From personal experience, my training for carb ice/use of carb heat I think has been ok. Used on power checks, taxiing on grass or even in the rain last week we gave it a blast while holding and advised roughly every 5 mins or so when it was raining last week. Normally as part of the FREDA check vey 15 mins and also part of pre-landing checks. It’s covered in several of the current exam topics too. I’m not sure how easy it would be to include in the practical training, noticing That carb icing is starting to happen. I think that’s one where you might learn by experience which you could be lucky enough to be with another pilot or maybe not.

One thing I am finding, and this may be due to the new exam structure, is trying to pick out what’s most relevant to keep me safe and in the air vs what questions are just there because they’ve got to fill a question bank of 2000 questions. For example, what is the point in a question about when the Chicago convention was formed? Or in human performance, one of my questions was ‘Having a false perception of altitude and flight path is called?’ When I’m struggling to think about where I am, I’ll be pleased to be able to recall that I’m suffering from spatial distortion just before a CFIT.

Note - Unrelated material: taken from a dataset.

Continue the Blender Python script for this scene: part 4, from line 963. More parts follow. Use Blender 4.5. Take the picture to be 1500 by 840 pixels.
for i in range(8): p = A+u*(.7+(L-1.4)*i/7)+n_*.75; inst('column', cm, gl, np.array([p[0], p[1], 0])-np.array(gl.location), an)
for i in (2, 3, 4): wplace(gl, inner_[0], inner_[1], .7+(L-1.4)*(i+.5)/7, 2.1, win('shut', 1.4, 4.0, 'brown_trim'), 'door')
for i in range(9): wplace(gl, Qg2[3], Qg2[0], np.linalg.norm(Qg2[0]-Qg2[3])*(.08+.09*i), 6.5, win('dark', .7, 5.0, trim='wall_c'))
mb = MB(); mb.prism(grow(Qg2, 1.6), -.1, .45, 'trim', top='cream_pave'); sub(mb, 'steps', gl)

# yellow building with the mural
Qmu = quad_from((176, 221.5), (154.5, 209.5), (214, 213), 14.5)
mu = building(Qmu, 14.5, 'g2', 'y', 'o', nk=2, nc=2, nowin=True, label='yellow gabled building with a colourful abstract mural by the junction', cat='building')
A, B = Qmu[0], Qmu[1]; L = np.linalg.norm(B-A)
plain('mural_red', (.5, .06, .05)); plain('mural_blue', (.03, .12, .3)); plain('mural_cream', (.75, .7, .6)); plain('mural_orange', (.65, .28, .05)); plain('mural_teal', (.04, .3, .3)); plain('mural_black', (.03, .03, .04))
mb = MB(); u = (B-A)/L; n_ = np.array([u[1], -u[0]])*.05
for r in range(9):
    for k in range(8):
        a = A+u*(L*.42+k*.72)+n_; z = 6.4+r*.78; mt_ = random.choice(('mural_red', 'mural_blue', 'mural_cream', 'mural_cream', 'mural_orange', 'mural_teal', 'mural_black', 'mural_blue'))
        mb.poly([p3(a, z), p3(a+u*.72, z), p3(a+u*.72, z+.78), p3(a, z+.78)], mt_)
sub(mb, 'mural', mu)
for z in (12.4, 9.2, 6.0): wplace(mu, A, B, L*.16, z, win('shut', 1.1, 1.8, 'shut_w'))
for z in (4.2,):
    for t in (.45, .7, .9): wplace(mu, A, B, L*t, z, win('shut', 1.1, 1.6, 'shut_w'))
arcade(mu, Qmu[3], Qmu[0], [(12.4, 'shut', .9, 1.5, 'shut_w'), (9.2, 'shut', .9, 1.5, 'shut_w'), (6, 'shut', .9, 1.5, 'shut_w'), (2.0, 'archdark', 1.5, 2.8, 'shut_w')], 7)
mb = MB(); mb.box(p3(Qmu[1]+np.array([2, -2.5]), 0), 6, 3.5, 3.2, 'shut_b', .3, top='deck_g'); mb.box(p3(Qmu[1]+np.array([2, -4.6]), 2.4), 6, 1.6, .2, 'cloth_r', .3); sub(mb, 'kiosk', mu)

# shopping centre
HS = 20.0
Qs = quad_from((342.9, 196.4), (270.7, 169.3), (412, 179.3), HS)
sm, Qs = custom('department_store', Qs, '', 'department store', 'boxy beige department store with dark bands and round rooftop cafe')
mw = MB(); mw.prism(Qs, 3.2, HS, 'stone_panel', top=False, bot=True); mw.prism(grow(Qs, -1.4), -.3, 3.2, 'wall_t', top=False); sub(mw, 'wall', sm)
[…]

There’s also a lot to take in, especially when you start and actually, as a mid 40’s professional who has a busy career and the last ‘study’ that I did was circa 25 years ago, it is quite challenging at times to find the time and get the headspace to learn properly. Personally though, I’m pleased to say that it seems to be getting easier over time.

I definitely agree though that gaining a PPL is very much the tip of the iceberg in learning to fly.